**DO THIS:** Give back the lines exactly, from the first one to the line with "sun.rotation_euler = sd.to_track_quat('Z', 'Y').to_euler()", both ends included.

**RAW DATA:**
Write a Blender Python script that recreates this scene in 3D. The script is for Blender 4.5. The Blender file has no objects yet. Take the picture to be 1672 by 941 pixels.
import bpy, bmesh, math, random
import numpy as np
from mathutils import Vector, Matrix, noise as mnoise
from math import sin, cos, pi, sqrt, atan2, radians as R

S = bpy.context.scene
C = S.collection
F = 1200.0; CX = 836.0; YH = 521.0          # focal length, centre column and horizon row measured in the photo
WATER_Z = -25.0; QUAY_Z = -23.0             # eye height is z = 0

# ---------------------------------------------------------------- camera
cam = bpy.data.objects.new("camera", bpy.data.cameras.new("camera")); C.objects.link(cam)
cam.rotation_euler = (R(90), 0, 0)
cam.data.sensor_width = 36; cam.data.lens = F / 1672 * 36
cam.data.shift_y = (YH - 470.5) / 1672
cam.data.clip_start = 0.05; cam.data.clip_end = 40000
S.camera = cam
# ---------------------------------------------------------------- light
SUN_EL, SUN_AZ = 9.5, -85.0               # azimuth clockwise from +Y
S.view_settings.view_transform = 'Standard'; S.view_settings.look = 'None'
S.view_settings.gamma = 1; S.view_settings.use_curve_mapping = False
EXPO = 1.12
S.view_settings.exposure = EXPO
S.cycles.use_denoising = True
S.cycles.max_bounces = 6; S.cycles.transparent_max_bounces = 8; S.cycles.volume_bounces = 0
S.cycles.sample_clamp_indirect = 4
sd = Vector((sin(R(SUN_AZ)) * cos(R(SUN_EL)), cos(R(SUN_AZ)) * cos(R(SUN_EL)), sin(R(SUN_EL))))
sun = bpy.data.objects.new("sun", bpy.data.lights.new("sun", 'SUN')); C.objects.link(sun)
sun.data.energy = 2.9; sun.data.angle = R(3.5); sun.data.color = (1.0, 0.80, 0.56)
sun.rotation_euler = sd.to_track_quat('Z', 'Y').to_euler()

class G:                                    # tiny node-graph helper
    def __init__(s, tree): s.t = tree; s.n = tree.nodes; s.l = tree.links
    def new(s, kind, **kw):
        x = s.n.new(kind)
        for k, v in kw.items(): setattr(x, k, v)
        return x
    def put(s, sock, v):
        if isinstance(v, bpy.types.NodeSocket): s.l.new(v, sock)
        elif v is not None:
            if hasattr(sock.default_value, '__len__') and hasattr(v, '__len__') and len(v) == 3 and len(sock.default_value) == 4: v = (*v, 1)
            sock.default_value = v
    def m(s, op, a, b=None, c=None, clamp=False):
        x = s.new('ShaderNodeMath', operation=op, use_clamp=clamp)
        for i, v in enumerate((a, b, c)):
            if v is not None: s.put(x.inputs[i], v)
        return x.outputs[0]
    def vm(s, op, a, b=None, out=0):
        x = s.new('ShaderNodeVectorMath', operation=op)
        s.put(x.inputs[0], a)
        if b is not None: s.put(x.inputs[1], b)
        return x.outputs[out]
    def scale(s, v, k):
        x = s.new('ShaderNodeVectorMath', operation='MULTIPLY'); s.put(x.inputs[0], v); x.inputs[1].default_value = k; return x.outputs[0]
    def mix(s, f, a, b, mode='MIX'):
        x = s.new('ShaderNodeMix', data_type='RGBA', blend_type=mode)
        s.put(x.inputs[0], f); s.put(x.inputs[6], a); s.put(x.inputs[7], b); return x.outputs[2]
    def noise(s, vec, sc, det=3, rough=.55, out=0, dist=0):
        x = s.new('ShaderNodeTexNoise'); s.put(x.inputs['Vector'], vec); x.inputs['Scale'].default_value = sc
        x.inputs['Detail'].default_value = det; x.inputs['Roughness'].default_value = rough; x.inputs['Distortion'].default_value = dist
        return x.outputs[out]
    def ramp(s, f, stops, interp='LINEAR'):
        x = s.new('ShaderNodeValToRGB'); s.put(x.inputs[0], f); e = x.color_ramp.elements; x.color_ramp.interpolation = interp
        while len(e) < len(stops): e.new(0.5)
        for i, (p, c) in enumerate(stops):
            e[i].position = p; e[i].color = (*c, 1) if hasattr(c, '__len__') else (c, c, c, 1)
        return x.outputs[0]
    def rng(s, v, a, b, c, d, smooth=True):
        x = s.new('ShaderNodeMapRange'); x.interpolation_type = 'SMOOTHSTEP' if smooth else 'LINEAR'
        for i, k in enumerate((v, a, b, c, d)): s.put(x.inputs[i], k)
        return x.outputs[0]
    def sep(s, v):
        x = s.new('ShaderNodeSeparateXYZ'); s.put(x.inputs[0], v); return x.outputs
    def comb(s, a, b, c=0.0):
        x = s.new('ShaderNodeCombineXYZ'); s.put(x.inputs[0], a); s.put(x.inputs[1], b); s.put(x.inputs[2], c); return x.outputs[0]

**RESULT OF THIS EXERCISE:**
Write a Blender Python script that recreates this scene in 3D. The script is for Blender 4.5. The Blender file has no objects yet. Take the picture to be 1672 by 941 pixels.
import bpy, bmesh, math, random
import numpy as np
from mathutils import Vector, Matrix, noise as mnoise
from math import sin, cos, pi, sqrt, atan2, radians as R

S = bpy.context.scene
C = S.collection
F = 1200.0; CX = 836.0; YH = 521.0          # focal length, centre column and horizon row measured in the photo
WATER_Z = -25.0; QUAY_Z = -23.0             # eye height is z = 0

# ---------------------------------------------------------------- camera
cam = bpy.data.objects.new("camera", bpy.data.cameras.new("camera")); C.objects.link(cam)
cam.rotation_euler = (R(90), 0, 0)
cam.data.sensor_width = 36; cam.data.lens = F / 1672 * 36
cam.data.shift_y = (YH - 470.5) / 1672
cam.data.clip_start = 0.05; cam.data.clip_end = 40000
S.camera = cam
# ---------------------------------------------------------------- light
SUN_EL, SUN_AZ = 9.5, -85.0               # azimuth clockwise from +Y
S.view_settings.view_transform = 'Standard'; S.view_settings.look = 'None'
S.view_settings.gamma = 1; S.view_settings.use_curve_mapping = False
EXPO = 1.12
S.view_settings.exposure = EXPO
S.cycles.use_denoising = True
S.cycles.max_bounces = 6; S.cycles.transparent_max_bounces = 8; S.cycles.volume_bounces = 0
S.cycles.sample_clamp_indirect = 4
sd = Vector((sin(R(SUN_AZ)) * cos(R(SUN_EL)), cos(R(SUN_AZ)) * cos(R(SUN_EL)), sin(R(SUN_EL))))
sun = bpy.data.objects.new("sun", bpy.data.lights.new("sun", 'SUN')); C.objects.link(sun)
sun.data.energy = 2.9; sun.data.angle = R(3.5); sun.data.color = (1.0, 0.80, 0.56)
sun.rotation_euler = sd.to_track_quat('Z', 'Y').to_euler()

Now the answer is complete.